- Exercise requirements
Would you print the material exactly, starting at its first line and ending at the line holding "return lambda f: (y0"?

- Given information

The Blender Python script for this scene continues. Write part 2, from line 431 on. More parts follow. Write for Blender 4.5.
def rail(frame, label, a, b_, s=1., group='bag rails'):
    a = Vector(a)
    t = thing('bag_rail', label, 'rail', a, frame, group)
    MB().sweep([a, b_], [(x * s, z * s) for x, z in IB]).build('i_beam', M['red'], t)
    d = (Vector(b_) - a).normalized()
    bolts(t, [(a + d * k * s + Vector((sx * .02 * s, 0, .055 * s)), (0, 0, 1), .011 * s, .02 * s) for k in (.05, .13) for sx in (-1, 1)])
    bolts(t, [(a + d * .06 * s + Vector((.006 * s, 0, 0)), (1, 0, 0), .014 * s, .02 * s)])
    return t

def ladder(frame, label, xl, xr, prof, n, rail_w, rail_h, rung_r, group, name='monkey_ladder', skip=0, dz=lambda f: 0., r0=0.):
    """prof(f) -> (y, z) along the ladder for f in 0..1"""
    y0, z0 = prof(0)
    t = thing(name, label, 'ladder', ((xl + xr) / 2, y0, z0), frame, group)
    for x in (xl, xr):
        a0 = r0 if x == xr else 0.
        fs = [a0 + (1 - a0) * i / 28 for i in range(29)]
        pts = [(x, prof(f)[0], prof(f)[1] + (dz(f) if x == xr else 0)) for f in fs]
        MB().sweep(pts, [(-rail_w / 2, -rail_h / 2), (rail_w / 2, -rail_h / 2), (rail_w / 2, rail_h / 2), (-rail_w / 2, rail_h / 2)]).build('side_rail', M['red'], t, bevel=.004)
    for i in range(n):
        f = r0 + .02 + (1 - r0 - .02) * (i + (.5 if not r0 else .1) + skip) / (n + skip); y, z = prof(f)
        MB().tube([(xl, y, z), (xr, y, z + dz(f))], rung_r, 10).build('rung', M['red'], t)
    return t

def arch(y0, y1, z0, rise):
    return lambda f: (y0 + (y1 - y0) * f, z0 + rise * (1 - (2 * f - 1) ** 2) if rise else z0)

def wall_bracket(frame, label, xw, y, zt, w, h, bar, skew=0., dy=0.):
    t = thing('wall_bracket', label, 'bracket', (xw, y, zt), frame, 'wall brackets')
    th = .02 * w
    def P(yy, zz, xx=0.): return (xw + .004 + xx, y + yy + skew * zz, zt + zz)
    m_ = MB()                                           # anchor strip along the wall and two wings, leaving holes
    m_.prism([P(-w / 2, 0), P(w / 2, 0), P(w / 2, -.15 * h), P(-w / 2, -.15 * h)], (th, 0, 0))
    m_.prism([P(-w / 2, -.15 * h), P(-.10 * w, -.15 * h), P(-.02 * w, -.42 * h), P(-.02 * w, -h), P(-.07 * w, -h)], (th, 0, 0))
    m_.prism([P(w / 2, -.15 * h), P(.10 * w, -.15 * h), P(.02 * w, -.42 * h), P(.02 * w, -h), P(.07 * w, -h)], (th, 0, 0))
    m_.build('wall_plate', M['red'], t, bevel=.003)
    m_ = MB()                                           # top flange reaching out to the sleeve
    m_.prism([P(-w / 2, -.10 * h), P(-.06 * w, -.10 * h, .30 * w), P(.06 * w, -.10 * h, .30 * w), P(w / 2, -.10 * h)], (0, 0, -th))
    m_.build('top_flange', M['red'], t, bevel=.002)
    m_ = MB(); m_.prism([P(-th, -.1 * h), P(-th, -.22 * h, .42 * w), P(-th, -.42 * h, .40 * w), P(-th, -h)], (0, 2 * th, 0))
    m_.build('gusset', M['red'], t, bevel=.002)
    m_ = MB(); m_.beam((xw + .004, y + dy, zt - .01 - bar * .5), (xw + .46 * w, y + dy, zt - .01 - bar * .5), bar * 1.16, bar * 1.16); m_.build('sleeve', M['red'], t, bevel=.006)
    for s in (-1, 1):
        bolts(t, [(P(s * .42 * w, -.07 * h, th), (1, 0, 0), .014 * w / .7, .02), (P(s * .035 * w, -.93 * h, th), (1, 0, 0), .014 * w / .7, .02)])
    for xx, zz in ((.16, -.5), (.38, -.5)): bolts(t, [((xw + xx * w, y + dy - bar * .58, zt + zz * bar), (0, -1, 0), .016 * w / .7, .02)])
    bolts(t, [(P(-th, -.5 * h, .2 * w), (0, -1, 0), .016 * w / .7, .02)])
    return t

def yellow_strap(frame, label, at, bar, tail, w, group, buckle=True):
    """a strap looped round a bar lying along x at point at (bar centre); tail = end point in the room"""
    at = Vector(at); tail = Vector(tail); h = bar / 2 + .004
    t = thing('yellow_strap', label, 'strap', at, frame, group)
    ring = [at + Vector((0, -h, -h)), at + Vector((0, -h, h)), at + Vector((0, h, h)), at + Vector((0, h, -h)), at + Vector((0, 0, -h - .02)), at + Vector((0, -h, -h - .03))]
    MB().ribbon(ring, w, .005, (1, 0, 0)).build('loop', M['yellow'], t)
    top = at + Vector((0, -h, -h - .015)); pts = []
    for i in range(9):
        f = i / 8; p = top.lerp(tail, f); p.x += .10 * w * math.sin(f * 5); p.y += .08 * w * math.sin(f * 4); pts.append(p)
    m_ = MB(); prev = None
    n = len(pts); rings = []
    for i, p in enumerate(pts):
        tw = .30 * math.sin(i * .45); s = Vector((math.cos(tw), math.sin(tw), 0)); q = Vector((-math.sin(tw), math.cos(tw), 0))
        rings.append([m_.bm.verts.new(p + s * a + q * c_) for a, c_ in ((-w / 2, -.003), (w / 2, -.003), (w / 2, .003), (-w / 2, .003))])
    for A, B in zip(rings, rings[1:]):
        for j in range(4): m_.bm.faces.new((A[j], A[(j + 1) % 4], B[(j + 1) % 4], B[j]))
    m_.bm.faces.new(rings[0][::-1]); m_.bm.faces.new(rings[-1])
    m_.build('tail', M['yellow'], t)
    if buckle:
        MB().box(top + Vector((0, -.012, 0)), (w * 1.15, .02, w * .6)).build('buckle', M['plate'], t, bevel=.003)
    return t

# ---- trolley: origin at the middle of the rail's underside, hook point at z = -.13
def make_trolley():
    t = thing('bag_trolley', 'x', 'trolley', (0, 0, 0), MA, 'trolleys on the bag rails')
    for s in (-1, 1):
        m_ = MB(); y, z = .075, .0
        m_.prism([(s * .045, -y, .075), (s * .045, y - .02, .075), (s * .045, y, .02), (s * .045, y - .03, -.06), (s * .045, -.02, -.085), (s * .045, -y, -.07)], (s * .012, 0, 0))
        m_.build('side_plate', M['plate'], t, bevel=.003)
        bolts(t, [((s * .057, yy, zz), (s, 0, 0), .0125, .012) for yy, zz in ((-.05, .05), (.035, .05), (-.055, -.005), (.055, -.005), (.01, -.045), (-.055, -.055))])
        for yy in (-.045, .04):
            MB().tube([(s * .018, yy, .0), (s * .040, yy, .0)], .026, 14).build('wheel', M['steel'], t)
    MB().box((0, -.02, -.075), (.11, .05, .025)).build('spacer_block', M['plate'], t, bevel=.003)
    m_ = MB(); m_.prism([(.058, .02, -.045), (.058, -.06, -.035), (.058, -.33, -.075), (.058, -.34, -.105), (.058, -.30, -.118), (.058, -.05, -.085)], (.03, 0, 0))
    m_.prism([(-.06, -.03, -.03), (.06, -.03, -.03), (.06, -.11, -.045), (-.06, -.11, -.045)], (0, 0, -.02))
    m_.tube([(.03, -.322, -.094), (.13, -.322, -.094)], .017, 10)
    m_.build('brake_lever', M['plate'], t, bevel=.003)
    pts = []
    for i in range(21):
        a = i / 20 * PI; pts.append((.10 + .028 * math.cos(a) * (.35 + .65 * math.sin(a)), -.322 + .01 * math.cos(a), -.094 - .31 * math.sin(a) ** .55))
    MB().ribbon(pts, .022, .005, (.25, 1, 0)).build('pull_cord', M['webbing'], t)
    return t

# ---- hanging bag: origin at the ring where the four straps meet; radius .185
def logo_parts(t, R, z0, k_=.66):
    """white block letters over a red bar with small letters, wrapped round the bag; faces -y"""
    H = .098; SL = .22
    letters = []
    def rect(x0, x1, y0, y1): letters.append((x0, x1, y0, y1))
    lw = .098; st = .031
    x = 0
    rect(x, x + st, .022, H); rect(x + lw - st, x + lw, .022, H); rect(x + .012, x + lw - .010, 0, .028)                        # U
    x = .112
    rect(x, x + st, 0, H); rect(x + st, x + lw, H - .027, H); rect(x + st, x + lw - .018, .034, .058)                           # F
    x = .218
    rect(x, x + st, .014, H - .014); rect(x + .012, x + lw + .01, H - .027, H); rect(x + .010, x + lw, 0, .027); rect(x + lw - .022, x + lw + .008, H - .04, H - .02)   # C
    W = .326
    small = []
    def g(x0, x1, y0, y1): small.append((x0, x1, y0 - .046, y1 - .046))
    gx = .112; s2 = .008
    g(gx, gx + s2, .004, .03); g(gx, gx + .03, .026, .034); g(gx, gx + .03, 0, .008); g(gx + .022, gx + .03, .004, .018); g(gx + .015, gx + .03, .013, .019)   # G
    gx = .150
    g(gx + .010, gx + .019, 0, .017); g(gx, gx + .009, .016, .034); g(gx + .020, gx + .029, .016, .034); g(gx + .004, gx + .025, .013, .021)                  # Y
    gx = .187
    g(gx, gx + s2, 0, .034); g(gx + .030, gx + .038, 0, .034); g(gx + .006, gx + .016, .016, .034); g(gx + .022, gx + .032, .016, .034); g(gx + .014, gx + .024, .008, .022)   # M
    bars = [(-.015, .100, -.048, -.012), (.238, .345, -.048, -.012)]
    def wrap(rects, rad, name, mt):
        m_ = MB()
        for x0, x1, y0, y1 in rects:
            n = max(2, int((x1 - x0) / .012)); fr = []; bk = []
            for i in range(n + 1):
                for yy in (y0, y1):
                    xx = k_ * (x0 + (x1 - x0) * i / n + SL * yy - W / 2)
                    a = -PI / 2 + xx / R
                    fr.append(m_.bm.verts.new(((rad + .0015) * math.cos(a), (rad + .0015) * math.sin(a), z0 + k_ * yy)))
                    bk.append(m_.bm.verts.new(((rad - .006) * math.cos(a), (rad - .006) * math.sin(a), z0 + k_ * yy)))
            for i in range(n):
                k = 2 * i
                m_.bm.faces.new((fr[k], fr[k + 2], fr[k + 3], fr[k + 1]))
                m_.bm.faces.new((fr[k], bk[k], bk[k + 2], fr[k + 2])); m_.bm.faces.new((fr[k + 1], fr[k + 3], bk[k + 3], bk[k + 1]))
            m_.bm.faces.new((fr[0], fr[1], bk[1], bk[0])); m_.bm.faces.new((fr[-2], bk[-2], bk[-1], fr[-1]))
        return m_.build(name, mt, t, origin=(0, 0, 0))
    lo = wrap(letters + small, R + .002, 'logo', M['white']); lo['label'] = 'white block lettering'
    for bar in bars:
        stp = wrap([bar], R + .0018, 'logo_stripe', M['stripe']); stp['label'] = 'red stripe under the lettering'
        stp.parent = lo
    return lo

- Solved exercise
The Blender Python script for this scene continues. Write part 2, from line 431 on. More parts follow. Write for Blender 4.5.
def rail(frame, label, a, b_, s=1., group='bag rails'):
    a = Vector(a)
    t = thing('bag_rail', label, 'rail', a, frame, group)
    MB().sweep([a, b_], [(x * s, z * s) for x, z in IB]).build('i_beam', M['red'], t)
    d = (Vector(b_) - a).normalized()
    bolts(t, [(a + d * k * s + Vector((sx * .02 * s, 0, .055 * s)), (0, 0, 1), .011 * s, .02 * s) for k in (.05, .13) for sx in (-1, 1)])
    bolts(t, [(a + d * .06 * s + Vector((.006 * s, 0, 0)), (1, 0, 0), .014 * s, .02 * s)])
    return t

def ladder(frame, label, xl, xr, prof, n, rail_w, rail_h, rung_r, group, name='monkey_ladder', skip=0, dz=lambda f: 0., r0=0.):
    """prof(f) -> (y, z) along the ladder for f in 0..1"""
    y0, z0 = prof(0)
    t = thing(name, label, 'ladder', ((xl + xr) / 2, y0, z0), frame, group)
    for x in (xl, xr):
        a0 = r0 if x == xr else 0.
        fs = [a0 + (1 - a0) * i / 28 for i in range(29)]
        pts = [(x, prof(f)[0], prof(f)[1] + (dz(f) if x == xr else 0)) for f in fs]
        MB().sweep(pts, [(-rail_w / 2, -rail_h / 2), (rail_w / 2, -rail_h / 2), (rail_w / 2, rail_h / 2), (-rail_w / 2, rail_h / 2)]).build('side_rail', M['red'], t, bevel=.004)
    for i in range(n):
        f = r0 + .02 + (1 - r0 - .02) * (i + (.5 if not r0 else .1) + skip) / (n + skip); y, z = prof(f)
        MB().tube([(xl, y, z), (xr, y, z + dz(f))], rung_r, 10).build('rung', M['red'], t)
    return t

def arch(y0, y1, z0, rise):
    return lambda f: (y0 + (y1 - y0) * f, z0 + rise * (1 - (2 * f - 1) ** 2) if rise else z0)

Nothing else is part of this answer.